→ **Goal of the exercise**:
Every line with the string "from" should be gathered.

··· Supplied data

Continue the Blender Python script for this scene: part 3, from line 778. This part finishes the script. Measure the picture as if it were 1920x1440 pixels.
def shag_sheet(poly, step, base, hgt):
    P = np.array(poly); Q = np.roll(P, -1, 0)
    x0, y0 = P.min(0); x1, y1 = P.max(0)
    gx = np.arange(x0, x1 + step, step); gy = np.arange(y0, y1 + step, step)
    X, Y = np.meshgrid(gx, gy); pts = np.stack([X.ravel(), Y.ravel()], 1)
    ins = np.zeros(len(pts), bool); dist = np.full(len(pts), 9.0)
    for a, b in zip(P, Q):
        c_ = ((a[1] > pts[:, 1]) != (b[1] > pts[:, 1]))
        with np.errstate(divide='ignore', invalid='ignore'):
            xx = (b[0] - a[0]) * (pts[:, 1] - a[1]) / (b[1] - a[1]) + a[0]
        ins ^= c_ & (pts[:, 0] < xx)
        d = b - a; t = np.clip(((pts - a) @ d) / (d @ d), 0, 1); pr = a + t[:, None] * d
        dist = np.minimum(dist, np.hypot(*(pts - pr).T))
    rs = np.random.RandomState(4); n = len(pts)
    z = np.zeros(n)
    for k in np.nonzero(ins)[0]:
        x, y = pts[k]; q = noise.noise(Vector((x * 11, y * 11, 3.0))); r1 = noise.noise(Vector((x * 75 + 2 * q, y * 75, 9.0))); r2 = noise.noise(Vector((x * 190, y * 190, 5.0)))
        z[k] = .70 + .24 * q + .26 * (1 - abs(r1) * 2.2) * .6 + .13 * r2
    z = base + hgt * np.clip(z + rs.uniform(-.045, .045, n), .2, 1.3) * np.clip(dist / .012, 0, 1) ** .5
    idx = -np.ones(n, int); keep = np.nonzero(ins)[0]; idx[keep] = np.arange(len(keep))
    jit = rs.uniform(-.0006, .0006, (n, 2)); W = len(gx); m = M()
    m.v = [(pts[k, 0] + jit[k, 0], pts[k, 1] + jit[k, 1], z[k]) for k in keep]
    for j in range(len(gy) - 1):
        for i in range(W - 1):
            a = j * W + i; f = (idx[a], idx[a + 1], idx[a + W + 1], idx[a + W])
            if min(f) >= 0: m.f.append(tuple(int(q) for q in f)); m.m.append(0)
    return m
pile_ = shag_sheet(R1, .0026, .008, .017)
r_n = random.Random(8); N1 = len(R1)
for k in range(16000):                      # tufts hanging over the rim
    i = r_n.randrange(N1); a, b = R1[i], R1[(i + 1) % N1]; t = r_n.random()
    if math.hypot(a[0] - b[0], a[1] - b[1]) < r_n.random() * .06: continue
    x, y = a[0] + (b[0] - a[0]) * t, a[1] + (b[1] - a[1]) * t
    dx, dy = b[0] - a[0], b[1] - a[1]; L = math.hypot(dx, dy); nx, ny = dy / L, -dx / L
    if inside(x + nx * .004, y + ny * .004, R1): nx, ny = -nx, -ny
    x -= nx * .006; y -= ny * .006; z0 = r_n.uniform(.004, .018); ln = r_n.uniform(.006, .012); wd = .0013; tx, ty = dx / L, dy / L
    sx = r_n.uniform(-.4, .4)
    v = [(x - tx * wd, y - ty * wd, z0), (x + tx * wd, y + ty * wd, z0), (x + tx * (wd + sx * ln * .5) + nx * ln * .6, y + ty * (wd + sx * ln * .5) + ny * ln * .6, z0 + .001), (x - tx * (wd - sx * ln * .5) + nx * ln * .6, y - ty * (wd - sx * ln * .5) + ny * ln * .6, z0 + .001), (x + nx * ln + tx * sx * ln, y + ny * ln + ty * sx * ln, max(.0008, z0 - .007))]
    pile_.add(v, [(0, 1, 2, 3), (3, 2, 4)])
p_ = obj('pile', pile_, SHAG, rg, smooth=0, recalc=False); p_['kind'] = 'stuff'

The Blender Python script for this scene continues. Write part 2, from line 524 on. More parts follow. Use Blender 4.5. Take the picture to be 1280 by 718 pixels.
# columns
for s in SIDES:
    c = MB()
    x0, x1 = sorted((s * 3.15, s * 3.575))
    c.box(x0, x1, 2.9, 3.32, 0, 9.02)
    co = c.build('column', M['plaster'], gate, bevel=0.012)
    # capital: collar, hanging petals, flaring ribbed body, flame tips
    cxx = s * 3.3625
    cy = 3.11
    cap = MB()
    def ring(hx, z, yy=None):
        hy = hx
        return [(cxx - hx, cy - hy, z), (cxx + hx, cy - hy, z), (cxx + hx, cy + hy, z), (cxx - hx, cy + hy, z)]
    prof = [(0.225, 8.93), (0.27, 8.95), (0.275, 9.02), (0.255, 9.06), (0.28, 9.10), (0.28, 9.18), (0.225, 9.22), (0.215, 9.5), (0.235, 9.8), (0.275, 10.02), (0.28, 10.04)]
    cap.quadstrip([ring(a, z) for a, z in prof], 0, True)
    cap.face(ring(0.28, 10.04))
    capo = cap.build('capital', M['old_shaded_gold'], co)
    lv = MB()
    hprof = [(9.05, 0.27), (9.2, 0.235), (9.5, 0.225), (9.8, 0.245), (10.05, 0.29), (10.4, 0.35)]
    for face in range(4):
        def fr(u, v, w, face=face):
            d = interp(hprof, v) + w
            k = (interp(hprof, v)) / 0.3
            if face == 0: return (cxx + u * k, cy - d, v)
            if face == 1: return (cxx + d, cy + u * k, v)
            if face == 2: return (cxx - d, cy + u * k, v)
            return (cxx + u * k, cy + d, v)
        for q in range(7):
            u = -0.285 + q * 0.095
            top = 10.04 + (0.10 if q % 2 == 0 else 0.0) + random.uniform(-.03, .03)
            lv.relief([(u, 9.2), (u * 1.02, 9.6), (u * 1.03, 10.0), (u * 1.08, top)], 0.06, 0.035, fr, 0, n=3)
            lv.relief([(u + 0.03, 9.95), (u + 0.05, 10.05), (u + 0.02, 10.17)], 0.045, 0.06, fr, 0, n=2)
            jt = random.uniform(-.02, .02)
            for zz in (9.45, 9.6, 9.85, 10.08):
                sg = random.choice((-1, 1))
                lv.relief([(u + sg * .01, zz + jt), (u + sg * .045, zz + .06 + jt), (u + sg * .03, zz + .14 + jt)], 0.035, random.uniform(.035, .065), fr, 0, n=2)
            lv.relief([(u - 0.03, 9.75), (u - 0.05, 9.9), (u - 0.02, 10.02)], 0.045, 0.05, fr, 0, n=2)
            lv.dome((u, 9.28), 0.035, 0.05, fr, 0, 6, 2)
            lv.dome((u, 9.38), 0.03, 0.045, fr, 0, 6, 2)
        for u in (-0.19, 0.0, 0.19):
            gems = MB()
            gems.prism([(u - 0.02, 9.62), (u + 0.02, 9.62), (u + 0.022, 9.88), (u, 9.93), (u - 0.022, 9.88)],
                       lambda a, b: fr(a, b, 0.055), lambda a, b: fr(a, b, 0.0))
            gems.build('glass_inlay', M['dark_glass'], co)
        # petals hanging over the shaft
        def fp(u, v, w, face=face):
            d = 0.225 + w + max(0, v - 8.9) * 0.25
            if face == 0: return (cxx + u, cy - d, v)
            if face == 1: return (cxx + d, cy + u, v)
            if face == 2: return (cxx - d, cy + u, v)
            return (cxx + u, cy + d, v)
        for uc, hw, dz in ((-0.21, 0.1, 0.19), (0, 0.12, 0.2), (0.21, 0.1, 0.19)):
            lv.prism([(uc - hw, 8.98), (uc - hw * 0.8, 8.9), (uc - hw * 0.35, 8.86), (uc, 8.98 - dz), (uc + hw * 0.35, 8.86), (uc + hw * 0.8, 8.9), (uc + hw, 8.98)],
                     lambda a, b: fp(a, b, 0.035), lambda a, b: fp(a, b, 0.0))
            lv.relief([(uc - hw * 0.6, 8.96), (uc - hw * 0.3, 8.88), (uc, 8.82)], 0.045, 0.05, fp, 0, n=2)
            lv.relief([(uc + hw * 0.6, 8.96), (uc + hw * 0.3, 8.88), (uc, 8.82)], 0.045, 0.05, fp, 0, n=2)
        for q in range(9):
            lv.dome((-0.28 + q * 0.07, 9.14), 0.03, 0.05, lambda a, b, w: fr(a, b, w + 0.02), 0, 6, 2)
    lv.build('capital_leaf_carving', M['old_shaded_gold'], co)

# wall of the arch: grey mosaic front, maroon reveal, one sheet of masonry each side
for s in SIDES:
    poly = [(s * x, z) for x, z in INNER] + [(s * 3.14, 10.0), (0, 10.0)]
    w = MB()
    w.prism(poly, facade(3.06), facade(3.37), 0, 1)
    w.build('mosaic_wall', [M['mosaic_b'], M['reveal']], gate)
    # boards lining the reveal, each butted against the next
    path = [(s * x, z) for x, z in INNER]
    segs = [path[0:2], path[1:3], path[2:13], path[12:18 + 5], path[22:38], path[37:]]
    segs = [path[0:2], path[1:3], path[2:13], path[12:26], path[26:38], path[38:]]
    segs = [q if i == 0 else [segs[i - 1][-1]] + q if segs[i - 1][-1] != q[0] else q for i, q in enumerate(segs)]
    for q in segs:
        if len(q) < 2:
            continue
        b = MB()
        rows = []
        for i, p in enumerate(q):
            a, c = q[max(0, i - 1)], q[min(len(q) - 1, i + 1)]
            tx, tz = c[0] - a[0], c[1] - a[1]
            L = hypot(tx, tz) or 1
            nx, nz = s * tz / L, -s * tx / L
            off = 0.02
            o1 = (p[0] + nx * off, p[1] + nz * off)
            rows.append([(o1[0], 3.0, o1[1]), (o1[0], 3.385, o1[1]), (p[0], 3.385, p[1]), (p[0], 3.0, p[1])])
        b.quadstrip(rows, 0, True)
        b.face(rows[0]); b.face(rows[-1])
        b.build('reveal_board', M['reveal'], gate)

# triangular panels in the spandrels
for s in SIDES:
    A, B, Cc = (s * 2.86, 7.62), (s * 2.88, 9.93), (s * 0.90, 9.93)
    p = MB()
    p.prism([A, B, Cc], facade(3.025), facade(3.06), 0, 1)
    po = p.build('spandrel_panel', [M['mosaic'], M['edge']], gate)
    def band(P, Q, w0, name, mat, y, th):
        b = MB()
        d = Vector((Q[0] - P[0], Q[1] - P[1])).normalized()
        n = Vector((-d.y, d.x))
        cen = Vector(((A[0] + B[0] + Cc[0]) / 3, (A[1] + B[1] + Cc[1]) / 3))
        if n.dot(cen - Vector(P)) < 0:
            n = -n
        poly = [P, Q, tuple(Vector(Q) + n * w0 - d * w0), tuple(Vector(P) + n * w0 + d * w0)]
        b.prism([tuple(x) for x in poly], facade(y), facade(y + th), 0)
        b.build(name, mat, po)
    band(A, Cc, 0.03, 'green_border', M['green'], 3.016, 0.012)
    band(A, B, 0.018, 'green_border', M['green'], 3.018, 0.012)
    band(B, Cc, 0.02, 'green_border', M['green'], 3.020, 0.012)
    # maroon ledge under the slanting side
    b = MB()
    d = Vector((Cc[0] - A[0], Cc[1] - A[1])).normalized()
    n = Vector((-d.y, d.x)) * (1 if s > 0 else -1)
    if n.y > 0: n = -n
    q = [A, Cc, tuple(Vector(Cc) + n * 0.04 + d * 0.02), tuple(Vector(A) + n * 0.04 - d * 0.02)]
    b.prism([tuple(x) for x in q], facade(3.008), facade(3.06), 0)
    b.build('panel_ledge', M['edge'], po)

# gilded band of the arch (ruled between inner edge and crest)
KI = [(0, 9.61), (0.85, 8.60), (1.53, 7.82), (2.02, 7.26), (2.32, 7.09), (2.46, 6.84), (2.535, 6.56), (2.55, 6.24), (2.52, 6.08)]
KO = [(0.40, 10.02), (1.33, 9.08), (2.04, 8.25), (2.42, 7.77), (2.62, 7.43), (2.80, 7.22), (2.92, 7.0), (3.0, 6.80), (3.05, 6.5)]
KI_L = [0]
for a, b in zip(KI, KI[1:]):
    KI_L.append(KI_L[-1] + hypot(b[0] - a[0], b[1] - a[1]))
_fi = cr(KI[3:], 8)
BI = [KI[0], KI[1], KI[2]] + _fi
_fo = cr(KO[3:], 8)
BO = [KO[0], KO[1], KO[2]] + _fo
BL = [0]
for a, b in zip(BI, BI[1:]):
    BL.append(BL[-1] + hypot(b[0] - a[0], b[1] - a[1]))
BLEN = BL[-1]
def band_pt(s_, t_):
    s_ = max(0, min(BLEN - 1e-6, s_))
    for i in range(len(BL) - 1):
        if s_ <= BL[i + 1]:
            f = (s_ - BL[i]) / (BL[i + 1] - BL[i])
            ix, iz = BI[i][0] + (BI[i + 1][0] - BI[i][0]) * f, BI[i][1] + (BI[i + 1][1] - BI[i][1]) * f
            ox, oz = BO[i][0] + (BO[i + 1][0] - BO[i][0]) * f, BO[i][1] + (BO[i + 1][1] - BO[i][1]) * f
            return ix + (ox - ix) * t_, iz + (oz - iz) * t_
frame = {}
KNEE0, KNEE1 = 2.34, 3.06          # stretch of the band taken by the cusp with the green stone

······

→ **Solution below**:
Continue the Blender Python script for this scene: part 3, from line 778. This part finishes the script. Measure the picture as if it were 1920x1440 pixels.
The Blender Python script for this scene continues. Write part 2, from line 524 on. More parts follow. Use Blender 4.5. Take the picture to be 1280 by 718 pixels.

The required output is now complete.